On the unremarkable
I sat down this morning to write. (Yes, currently I write day-of. Perhaps that will change. For now…)
My mind was blank. Nothing stood out. No big insight, no big breakthrough, seemingly no big anything.
I thought to myself, “I have nothing to share”.
So I looked back at my calendar. Nothing remarkable. I returned to the gym (twice) after an absence a two-month absence. I walked in the woods on my side of town that could have been Rock Creek Park if I didn’t know any better. I replanted some parsley and cilantro that didn’t take the first time. I had two first-round job interviews. I tended to my car. I had lunch with one of my sisters. I started—and finished—a book purely for pleasure. (I also finished a book for my coaching book club.) I turned my attention towards planning my upcoming birthday celebration.
Wait—I have nothing to share? Nothing was remarkable? Catherine. Tune in.
Everything I listed is actually remarkable, as every thing makes up the everyday joy of being human. What am I seeking? And where am I seeking it? I know from yoga that contentment—santosa—is the practice of not needing the next thing to arrive in order to be okay with what’s here now (sutra 2.42). So if not these “things”, then what else do I need to find joy?

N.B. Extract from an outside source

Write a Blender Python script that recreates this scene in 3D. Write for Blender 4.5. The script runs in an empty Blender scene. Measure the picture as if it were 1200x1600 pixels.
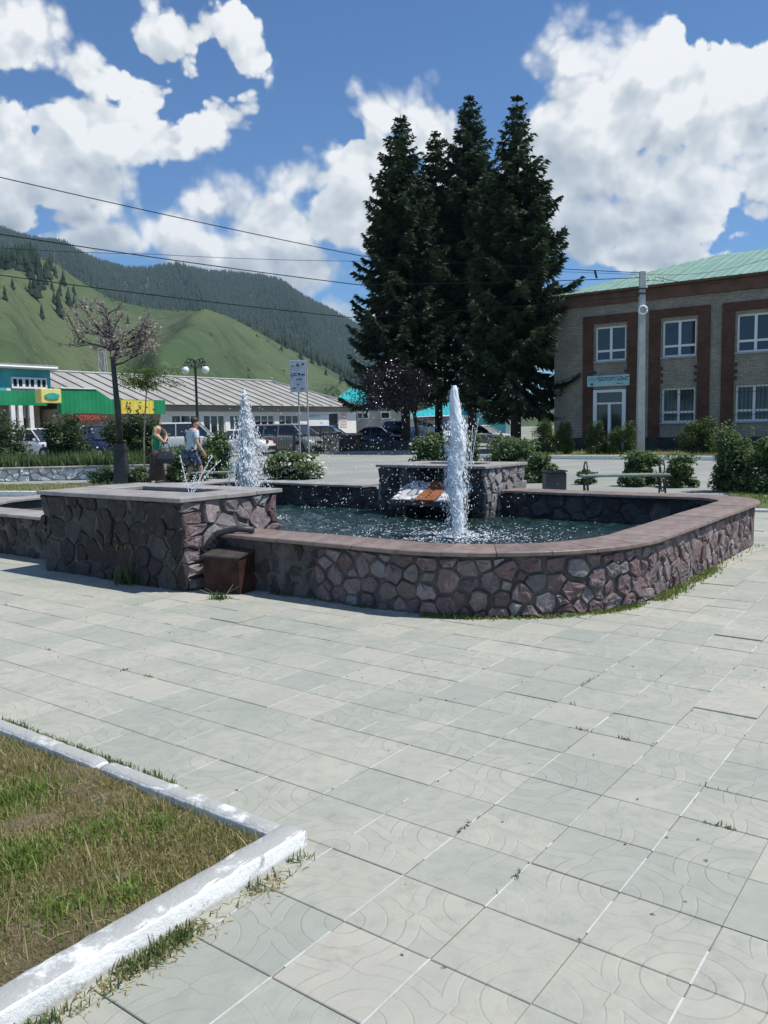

“How we spend our days is, of course, how we spend our lives.”
We get good at what we practice. We learn to practice dissatisfaction? We get good at being dissatisfied. We learn to practice boredom? We get good at being bored. Yet we learn to practice soothing, calmness, appreciation? We get good at being soothed, at being calm, at appreciating.
Most of life is unremarkable—interrupted by some magnificent highs and some unfortunate lows, sure. So if joy is going to show up anywhere reliably, it’s in the middle—it’s in the unremarkable. Otherwise, we’re just waiting.
We must then practice contentment to get good at contentment. Finding soothing, calmness, appreciation in the day-to-day, be it the gym or our errands or our free time, is how we build this muscle and how we learn to recognize joy for what it is—around us, surrounding us, for ours to take.
I reflected on the recent miracle—the landing of Artemis II—and these fellow humans 240,000 miles away looking back at us. The message Victor Glover shared, from a vantage point almost no human has ever had, was essentially this: from here, you are the special thing.
“Maybe the distance we are from you makes you think what we are doing is special, but we’re the same distance from you. And I’m trying to tell you—just trust me—you are special.”
How can we come to see that the everyday is just as special as the extraordinary? Our daily tasks just as profound? Otherwise, we’re just waiting for joy to appear on its own—and we’ll miss the unremarkable moments that were joy all along.